それは瞑想で非常に深い意識に入り、悪趣の世界を経験していたときのことです。
そこは地獄なのか動物界なのか餓鬼界なのかハッキリしませんでしたが、とにかくものすごく苦しい世界でした。そこにいるだけで苦しい、という、暗黒と恐怖と苦痛の世界でした。
私は瞑想とはいえ、意識がそこに完全に没入してしまい、実際に非常に苦しんでいました。
しかしふと周りを見渡すと、自分以外にもその世界に多くの生き物がいて、同様に苦しみにのた打ち回っていることに気づきました。
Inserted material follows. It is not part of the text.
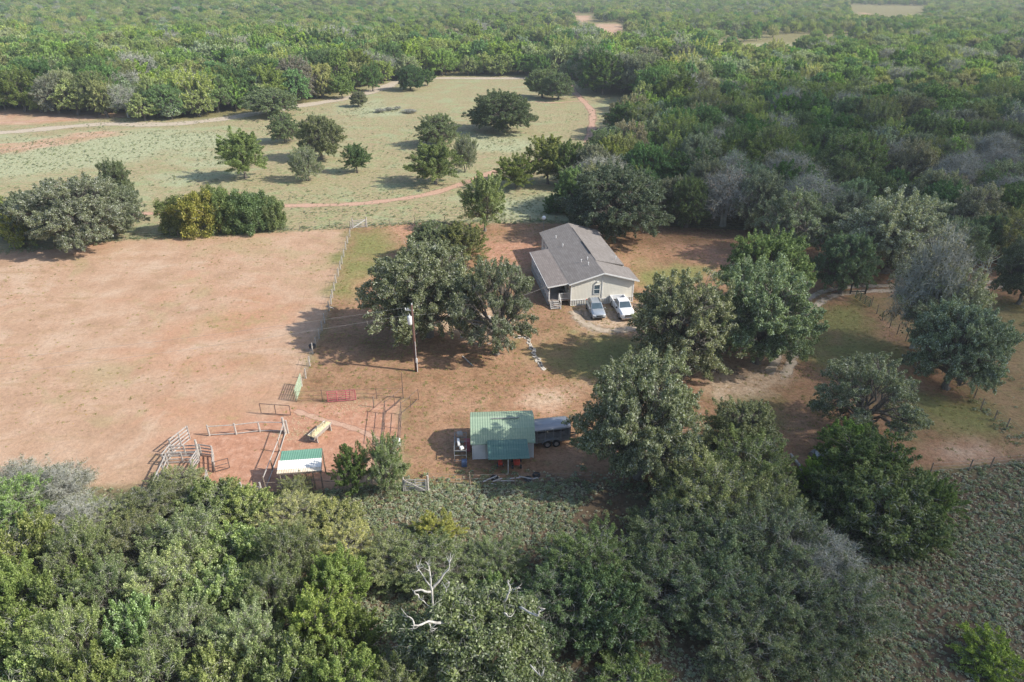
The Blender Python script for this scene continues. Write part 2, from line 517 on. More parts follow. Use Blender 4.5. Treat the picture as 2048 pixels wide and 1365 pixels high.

それを見たとき、私の中に、論理ではなく純粋な思いとして--というのは非常に深い意識なので通常の論理的思考はしづらくなっているので--純粋な思いとして、「彼らを救いたい! 救わなければ!」という思いが沸き起こってきました。
そして強く「救おう!」と思った瞬間、世界が変わり、悪趣は消え、すべてが光に包まれた世界になったのです。
ポイントは、私が悪趣からその光の世界にヒューッと飛んでいったんじゃないんですよ(笑)。私はそこにいて、周りの世界のほうが変わったのです。
このときだけではなく、同様の体験を何度もするうちに、このように悟りました。
「絶対的客観的世界が何かあるわけではない。すべては心があらわしているに過ぎない。」
「そして、エゴは暗闇の悪趣を創造し、慈悲の心は光の至福の世界を創造する。」
この非常に単純で純粋な真実に気づいたのです。